Though it was picked up by the specialty distributor Strand Releasing (which has several of the artiest art films in the festival this year), the celebrity-worship drama Backstage never made it to Seattle again. It's a shame, because obsession this epic should really be seen on the big screen. (I can't say the same for Agnès Godard's cinematography, which consists of a lot of close-ups in a perpetual predawn haze.)

There's a long tradition of films that consider the erotically charged relationship between a powerful woman and her enthralled pupil, beginning with the 1931 German feature Mädchen in Uniform, but Backstage adds celebrity culture and makes the obsession mutual. Lucie (the damp-eyed Isild Le Besco) loves Lauren (Emmanuelle Seigner, fantastically remote), an egotistical pop star who's meant to resemble Blondie. Lucie's bedroom walls are plastered with Lauren's image, but when a reality TV show brings the real thing to her house, she completely freaks out.

Somehow, that dismal performance in front of the cameras persuades Lucie that she's successfully preserved the sacred potential of their relationship, and she stalks Lauren all the way back to her hotel in Paris, where plenty of other fans are camped out on a park bench. Through persistence, a conveniently timed bloody nose, and a ludicrously vulnerable countenance, Lucie wheedles her way into Lauren's hotel room and insinuates herself into her life. Lauren makes Lucie her gofer, and then her useless pet. Lucie, meanwhile, is stoic in her ecstasy. Then she decides it's a good idea to sleep with Lauren's ex.

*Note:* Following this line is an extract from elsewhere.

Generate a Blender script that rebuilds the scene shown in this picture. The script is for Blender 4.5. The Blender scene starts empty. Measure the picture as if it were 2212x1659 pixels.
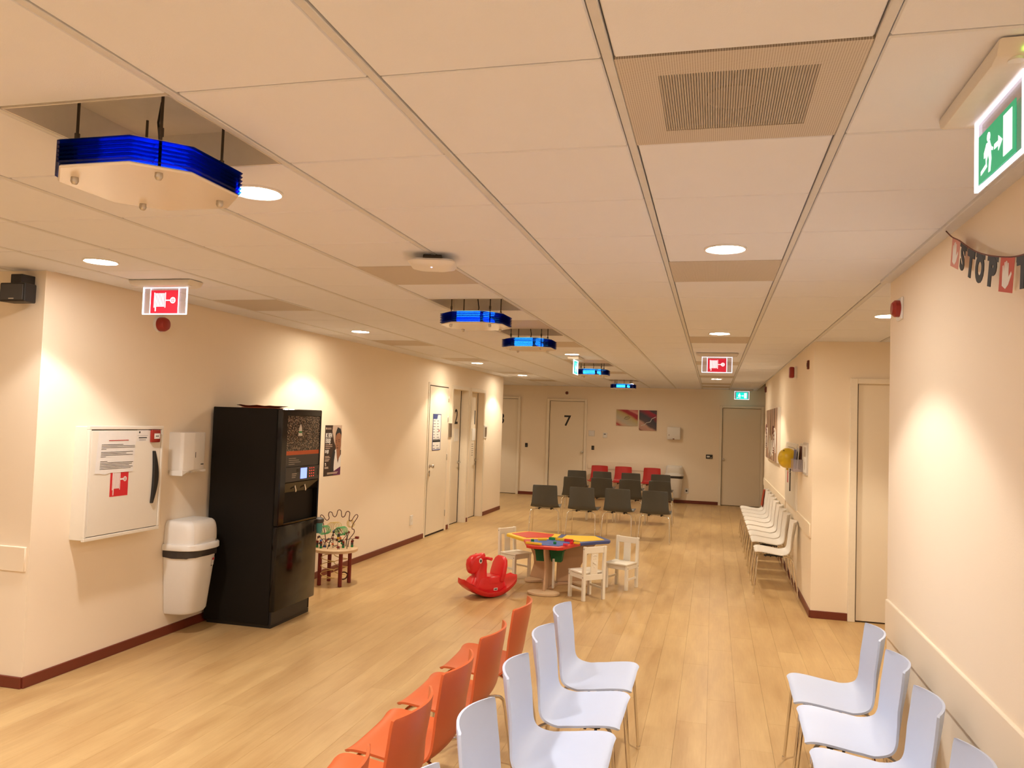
import bpy, bmesh, math, random
from mathutils import Matrix, Vector
R = math.radians
PI = math.pi
random.seed(7)
SC = bpy.context.scene
COL = SC.collection
H = 2.663                       # ceiling height

# ------------------------------------------------------------------ camera, world, exposure
def rot_cam(yaw, pit, rol):
    return Matrix.Rotation(yaw, 3, 'Z') @ Matrix.Rotation(pit, 3, 'X') @ Matrix.Rotation(rol, 3, 'Y')
cd = bpy.data.cameras.new('camera')
cam = bpy.data.objects.new('camera', cd)
COL.objects.link(cam)
rm = rot_cam(.2497, .0453, -.0335)
cm = Matrix.Identity(3)
cm.col[0] = rm.col[0]; cm.col[1] = rm.col[2]; cm.col[2] = -rm.col[1]
cam.matrix_world = Matrix.Translation((0, 0, 1.80)) @ cm.to_4x4()
cd.sensor_width = 36
cd.lens = 1713.93 / 2212 * 36
cd.clip_start = .05
SC.camera = cam
wd = bpy.data.worlds.new('world')
SC.world = wd
wd.use_nodes = True
wd.node_tree.nodes['Background'].inputs[0].default_value = (.9, .75, .6, 1)
wd.node_tree.nodes['Background'].inputs[1].default_value = .02
vs = SC.view_settings
SC.display_settings.display_device = 'sRGB'
vs.view_transform = 'Standard'
vs.look = 'None'
vs.gamma = 1
vs.use_curve_mapping = False
vs.exposure = 0.06
LAMP_COLOR = (1.0, .92, .84)
LAMP_W = 104.0
LAMP_WARM = (1.0, .85, .65)      # the lamps deeper in the hall burn warmer
cy_ = SC.cycles
cy_.max_bounces = 8; cy_.diffuse_bounces = 4; cy_.glossy_bounces = 3; cy_.transmission_bounces = 4; cy_.transparent_max_bounces = 20

# ------------------------------------------------------------------ materials
def lin(c):
    if isinstance(c, str):
        c = [int(c[i:i + 2], 16) / 255 for i in (0, 2, 4)]
        c = [x / 12.92 if x <= .04045 else ((x + .055) / 1.055) ** 2.4 for x in c]
    return (c[0], c[1], c[2], 1)
def mat(name, col, rough=.5, metal=0, var=.04, scale=30, bump=0, bscale=200, spec=.5, emit=None, es=0, coat=0):
    m = bpy.data.materials.new(name); m.use_nodes = True
    nt = m.node_tree; b = nt.nodes['Principled BSDF']
    c = lin(col)
    tc = nt.nodes.new('ShaderNodeTexCoord')
    nz = nt.nodes.new('ShaderNodeTexNoise'); nz.inputs['Scale'].default_value = scale; nz.inputs['Detail'].default_value = 3
    nt.links.new(tc.outputs['Object'], nz.inputs['Vector'])
    mx = nt.nodes.new('ShaderNodeMix'); mx.data_type = 'RGBA'
    mx.inputs[6].default_value = tuple(x * (1 - var) for x in c[:3]) + (1,)
    mx.inputs[7].default_value = tuple(min(1, x * (1 + var)) for x in c[:3]) + (1,)
    nt.links.new(nz.outputs['Fac'], mx.inputs[0])
    nt.links.new(mx.outputs[2], b.inputs['Base Color'])
    b.inputs['Roughness'].default_value = rough
    b.inputs['Metallic'].default_value = metal
    b.inputs['Specular IOR Level'].default_value = spec
    b.inputs['Coat Weight'].default_value = coat
    if bump:
        n2 = nt.nodes.new('ShaderNodeTexNoise'); n2.inputs['Scale'].default_value = bscale; n2.inputs['Detail'].default_value = 2
        nt.links.new(tc.outputs['Object'], n2.inputs['Vector'])
        bp = nt.nodes.new('ShaderNodeBump'); bp.inputs['Strength'].default_value = bump; bp.inputs['Distance'].default_value = .003
        nt.links.new(n2.outputs['Fac'], bp.inputs['Height'])
        nt.links.new(bp.outputs['Normal'], b.inputs['Normal'])
    if emit:
        b.inputs['Emission Color'].default_value = lin(emit)
        b.inputs['Emission Strength'].default_value = es
    return m
def nodes_of(m): return m.node_tree, m.node_tree.nodes['Principled BSDF']

M = {}
M['wall'] = mat('wall_paint', (.88, .77, .62), .75, bump=.08, bscale=160, var=.015, scale=3)
M['wall_board'] = mat('wall_board', (.88, .77, .615), .45, var=.015, scale=3)
M['tile'] = mat('ceiling_tile', (.78, .80, .88), .9, bump=.15, bscale=300, var=.012, scale=9)
M['runner'] = mat('runner_metal', (.66, .66, .68), .5)
M['ceil_void'] = mat('ceiling_void', (.25, .2, .16), .9)
M['grille'] = mat('grille_metal', (.46, .41, .36), .6)
M['door'] = mat('door_leaf', (.82, .73, .59), .5, var=.015, scale=4)
M['door_frame'] = mat('door_frame_paint', (.84, .76, .63), .45)
M['gap'] = mat('dark_gap', (.03, .015, .008), .8)
M['skirting'] = mat('skirting_redbrown', (.16, .028, .012), .45)
M['white_plastic'] = mat('white_plastic', (.80, .78, .75), .35, var=.01)
M['offwhite'] = mat('offwhite_plastic', (.74, .70, .64), .4)
M['white_steel'] = mat('white_steel', (.80, .76, .68), .38, var=.01)
M['paper'] = mat('paper', (.78, .76, .74), .8)
M['ink'] = mat('ink', (.02, .02, .022), .7)
M['ink_red'] = mat('ink_red', (.45, .03, .03), .7)
M['black'] = mat('black_plastic', (.012, .011, .011), .45)
M['black_gloss'] = mat('black_gloss', (.007, .0055, .0045), .10, spec=.32)
M['vend_side'] = mat('vending_side', (.008, .006, .0045), .6, bump=.1, bscale=400, spec=.2)
M['chrome'] = mat('chrome', (.80, .76, .70), .12, 1)
M['steel'] = mat('brushed_steel', (.55, .52, .47), .3, 1)
M['dark_metal'] = mat('dark_metal', (.10, .085, .07), .4, .8)
M['lilac'] = mat('lilac_plastic', (.53, .61, .80), .42, bump=.1, bscale=500, var=.01)
M['orange'] = mat('orange_plastic', (.58, .115, .032), .36, bump=.06, bscale=500, var=.02)
M['gray'] = mat('charcoal_plastic', (.062, .064, .062), .38, bump=.06, bscale=500)
M['red_chair'] = mat('red_plastic_seat', (.52, .022, .022), .36)
M['white_chair'] = mat('white_shell', (.85, .82, .78), .35, var=.01)
M['rust'] = mat('rust_pad', (.34, .05, .016), .6)
M['kids_white'] = mat('kids_white_paint', (.84, .80, .72), .35, var=.01)
M['toy_red'] = mat('toy_red_plastic', (.72, .022, .028), .28, var=.02)
M['yellow'] = mat('yellow_board', (.85, .56, .035), .4)
M['red'] = mat('red_board', (.60, .03, .012), .4)
M['blue'] = mat('blue_board', (.035, .10, .40), .45)
M['navy'] = mat('navy_board', (.05, .075, .24), .45)
M['green'] = mat('green_fabric', (.006, .12, .035), .65)
M['green_brick'] = mat('green_brick', (.01, .24, .07), .35)
M['pink'] = mat('pink_brick', (.70, .03, .09), .35)
M['birch'] = mat('birch_board', (.52, .33, .20), .5, var=.06, scale=12)
M['birch_light'] = mat('birch_edge', (.66, .48, .30), .5, var=.06, scale=20)
M['leg_red'] = mat('leg_red_stain', (.20, .018, .012), .4, var=.15, scale=40)
M['wire_brown'] = mat('wire_brown', (.09, .025, .015), .35)
M['wire_green'] = mat('wire_green', (.12, .50, .20), .35)
M['wire_yellow'] = mat('wire_yellow', (.72, .55, .22), .35)
M['wire_dark'] = mat('wire_dark', (.025, .022, .02), .4)
M['teal'] = mat('teal_plastic', (.06, .30, .32), .5)
M['dgrey'] = mat('dark_grey_plastic', (.06, .06, .065), .5)
M['bag'] = mat('bin_liner', (.035, .03, .03), .35, bump=.5, bscale=60)
M['alarm_red'] = mat('alarm_red', (.30, .02, .012), .35)
M['sign_red'] = mat('sign_red', (.62, .02, .03), .5)
M['brown_print'] = mat('brown_print', (.14, .03, .018), .6)
M['skin'] = mat('print_skin', (.30, .13, .065), .6, var=.2, scale=25)
M['skin_dark'] = mat('print_skin_dark', (.10, .035, .018), .6)  # dark brown print for the poster's brows, eyes, nose and mouth
M['purple'] = mat('print_purple', (.12, .02, .09), .6)
M['poster_dark'] = mat('poster_dark', (.035, .018, .012), .55, var=.2, scale=8)
M['poster_beige'] = mat('poster_beige', (.55, .42, .33), .6)
M['balloon'] = mat('balloon_yellow', (.72, .50, .02), .3)
M['frame_grey'] = mat('frame_grey', (.52, .47, .42), .45)
M['screen_blue'] = mat('lcd_blue', (.15, .2, .5), .3, emit=(.25, .35, 1.0), es=1.6)
M['led_red'] = mat('led_red', (.5, .02, .02), .3, emit=(1, .05, .03), es=2)
M['led_green'] = mat('led_green', (.1, .6, .05), .3, emit=(.3, 1, .05), es=5)
M['led_blue'] = mat('led_blue', (.4, .4, .9), .3, emit=(.5, .5, 1), es=6)
M['lens'] = mat('downlight_lens', (.9, .88, .84), .3, emit=(1, .92, .83), es=160)
M['lens_warm'] = mat('downlight_lens_warm', (.9, .88, .84), .3, emit=(1, .85, .65), es=160)
M['sign_edge'] = mat('sign_edge_light', (.9, .9, 1), .3, emit=(.85, .88, 1), es=1.7)
M['sign_white'] = mat('sign_white_light', (.9, .9, .95), .4, emit=(.93, .93, 1), es=.9)
M['sign_red_lit'] = mat('sign_red_light', (.55, .012, .03), .4, emit=(.75, .015, .05), es=.55)
M['sign_green_lit'] = mat('sign_green_light', (.01, .35, .16), .4, emit=(.0, .42, .19), es=.6)
M['sign_teal_lit'] = mat('sign_teal_light', (.01, .5, .4), .4, emit=(.0, .75, .62), es=1.1)
M['blue_core'] = mat('blue_tube', (.2, .5, 1), .4, emit=(.03, .45, 1), es=10)
M['lamp_white'] = mat('lamp_bottom_acrylic', (.80, .72, .62), .18, var=.01)
M['housing'] = mat('housing_reflector', (.80, .74, .66), .3)

def acrylic(name, tint, gloss=.12, clear=.85):
    m = bpy.data.materials.new(name); m.use_nodes = True
    nt = m.node_tree; nt.nodes.clear()
    out = nt.nodes.new('ShaderNodeOutputMaterial')
    tr = nt.nodes.new('ShaderNodeBsdfTransparent'); tr.inputs[0].default_value = lin(tint)
    gl = nt.nodes.new('ShaderNodeBsdfGlossy'); gl.inputs[0].default_value = (.8, .8, .85, 1); gl.inputs['Roughness'].default_value = .08
    lw = nt.nodes.new('ShaderNodeLayerWeight'); lw.inputs[0].default_value = .35
    df = nt.nodes.new('ShaderNodeBsdfDiffuse'); df.inputs[0].default_value = lin(tint)
    nz = nt.nodes.new('ShaderNodeTexNoise'); nz.inputs['Scale'].default_value = 30
    mth = nt.nodes.new('ShaderNodeMath'); mth.operation = 'MULTIPLY_ADD'; mth.inputs[1].default_value = .08; mth.inputs[2].default_value = 1 - clear - .04
    nt.links.new(nz.outputs['Fac'], mth.inputs[0])
    m1 = nt.nodes.new('ShaderNodeMixShader'); m2 = nt.nodes.new('ShaderNodeMixShader')
    nt.links.new(mth.outputs[0], m1.inputs[0])
    nt.links.new(tr.outputs[0], m1.inputs[1]); nt.links.new(df.outputs[0], m1.inputs[2])
    ml = nt.nodes.new('ShaderNodeMath'); ml.operation = 'MULTIPLY'; ml.inputs[1].default_value = gloss
    nt.links.new(lw.outputs['Fresnel'], ml.inputs[0])
    nt.links.new(ml.outputs[0], m2.inputs[0]); nt.links.new(m1.outputs[0], m2.inputs[1]); nt.links.new(gl.outputs[0], m2.inputs[2])
    nt.links.new(m2.outputs[0], out.inputs[0])
    return m
M['blue_acrylic'] = acrylic('blue_acrylic', (.012, .075, .46), .3, .92)
M['clear_acrylic'] = acrylic('clear_acrylic', (.93, .90, .95), .4, .8)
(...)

There's no character development in Backstage. The manager paces, the assistant sucks on cigarettes, the ex-boyfriend stands around looking handsome. But against this backdrop of shallow personalities and straightforward business concerns, Lucie and Lauren's fucked-up theatrics appear three-dimensional and vivid. Backstage delivers authentic emotions in a total vacuum. That's not so unusual, of course, but most movies have the backhanded courtesy to pretend otherwise.